Flew and Habermas agree at least that the old "swoon" theory, explaining the reputed resurrection of Jesus as a mere resuscitation from a coma, is untenable. But Habermas repeatedly demands from Flew some other, single, naturalistic explanation for the resurrection accounts. Flew offers only the possibility of visions and the factor of garbled rumor. But maybe we can help him out with some others now. Surely more than one naturalistic explanation is probable in this case. A combination of several such causes could easily account for the resurrection belief spreading quickly. A momentary sighting of a Jesus look-alike (objective) by one grieving follower, when emotionally recounted to other followers, could have sparked a vivid dream (subjective) of Jesus by one of them, which, when likewise recounted, could then have inspired vivid hallucinations (again subjective) of Jesus by still other followers. Peer pressure and/or suggestibility would have had their known strong effects.
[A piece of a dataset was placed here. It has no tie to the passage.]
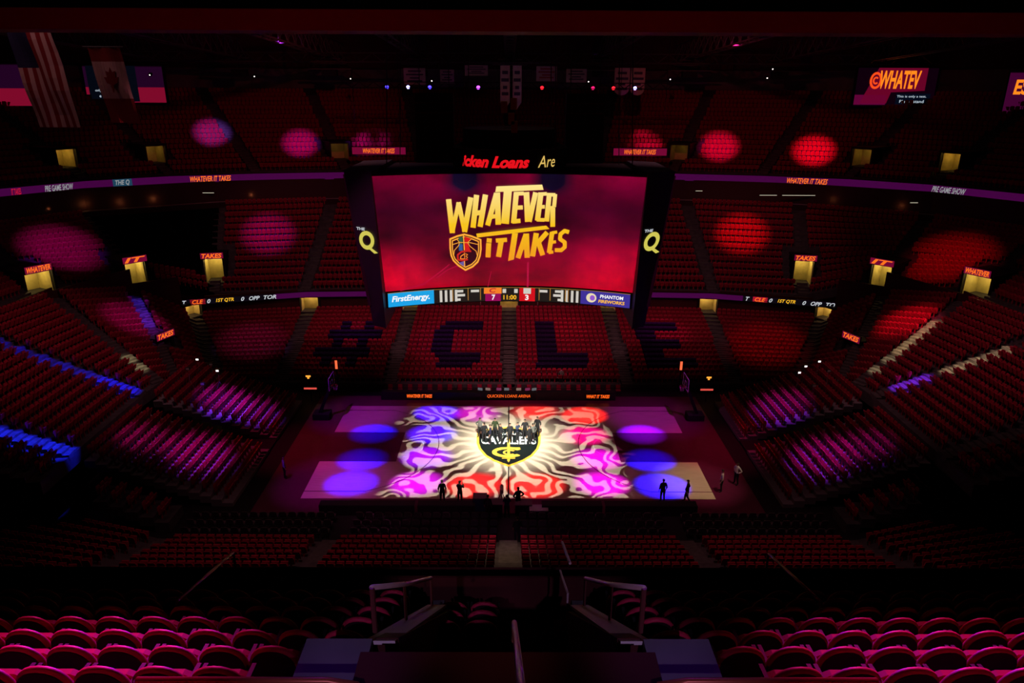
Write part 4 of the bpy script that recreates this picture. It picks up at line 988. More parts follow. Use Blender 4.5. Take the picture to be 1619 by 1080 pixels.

Later followers, firmly believing that there was a solid basis of truth to the earlier resurrection claims, could then have felt free to embellish with more flowery resurrection stories. Consider the even wilder 2nd-century apocryphal ones. Or maybe the ghostly image of Jesus on the Shroud of Turin (which Habermas often marshals as evidence for a supernatural resurrection), if the shroud is authentic and the image was formed by a natural, not supernatural, process, inspired the earliest resurrection belief. By whatever variety of means, the original grain of sand eventually became a big, shiny pearl.